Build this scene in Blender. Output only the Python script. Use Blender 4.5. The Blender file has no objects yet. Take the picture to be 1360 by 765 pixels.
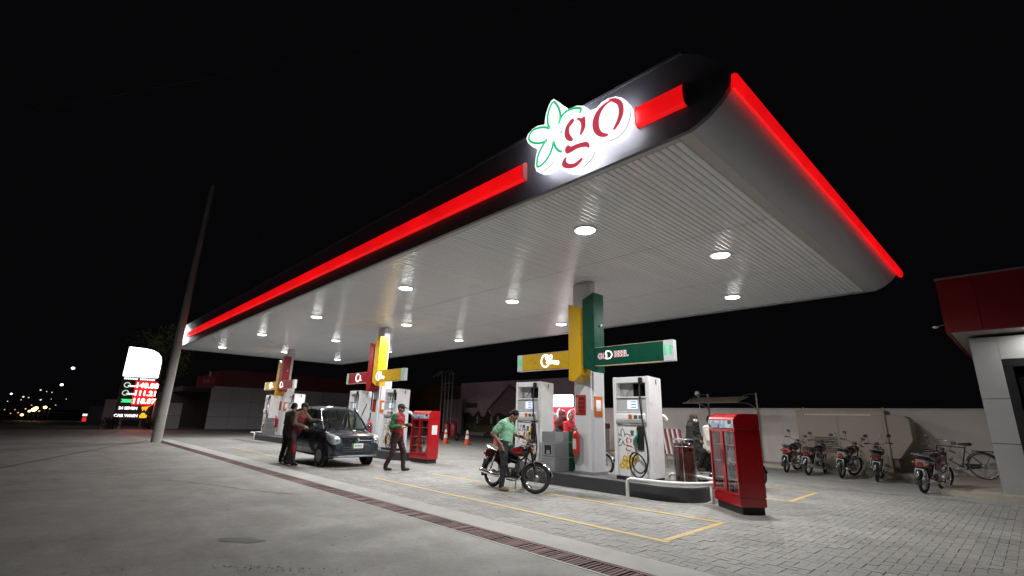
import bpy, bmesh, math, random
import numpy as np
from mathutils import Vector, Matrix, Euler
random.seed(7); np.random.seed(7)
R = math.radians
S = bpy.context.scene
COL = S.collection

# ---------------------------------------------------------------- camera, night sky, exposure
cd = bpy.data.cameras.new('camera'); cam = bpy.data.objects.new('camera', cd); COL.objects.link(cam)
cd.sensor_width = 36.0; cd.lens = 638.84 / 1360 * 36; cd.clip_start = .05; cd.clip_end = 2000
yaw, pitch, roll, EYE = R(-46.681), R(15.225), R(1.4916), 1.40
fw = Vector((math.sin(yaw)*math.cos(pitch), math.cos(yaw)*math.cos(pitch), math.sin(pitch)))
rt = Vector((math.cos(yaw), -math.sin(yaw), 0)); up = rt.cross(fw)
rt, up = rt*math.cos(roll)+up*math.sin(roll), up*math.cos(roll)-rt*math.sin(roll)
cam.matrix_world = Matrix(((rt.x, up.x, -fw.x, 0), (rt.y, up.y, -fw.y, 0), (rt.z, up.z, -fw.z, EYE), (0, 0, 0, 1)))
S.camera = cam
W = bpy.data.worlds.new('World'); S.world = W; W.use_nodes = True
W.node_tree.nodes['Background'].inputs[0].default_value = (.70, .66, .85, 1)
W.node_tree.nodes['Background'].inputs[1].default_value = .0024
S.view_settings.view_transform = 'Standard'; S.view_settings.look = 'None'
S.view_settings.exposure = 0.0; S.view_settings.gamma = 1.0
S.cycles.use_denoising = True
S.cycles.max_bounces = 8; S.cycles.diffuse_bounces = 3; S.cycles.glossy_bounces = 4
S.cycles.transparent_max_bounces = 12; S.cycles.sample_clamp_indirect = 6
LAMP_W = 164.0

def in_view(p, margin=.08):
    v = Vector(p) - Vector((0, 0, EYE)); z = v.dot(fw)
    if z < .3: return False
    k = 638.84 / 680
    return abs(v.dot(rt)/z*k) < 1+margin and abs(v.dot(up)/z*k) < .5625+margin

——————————

*SET PROBLEM:*
Return only the lines running from the top of the data to the line that holds "COL = S.collection". Include both of those lines, but skip the pictures.

*EXERCISE SOLUTION:*
Build this scene in Blender. Output only the Python script. Use Blender 4.5. The Blender file has no objects yet. Take the picture to be 1360 by 765 pixels.
import bpy, bmesh, math, random
import numpy as np
from mathutils import Vector, Matrix, Euler
random.seed(7); np.random.seed(7)
R = math.radians
S = bpy.context.scene
COL = S.collection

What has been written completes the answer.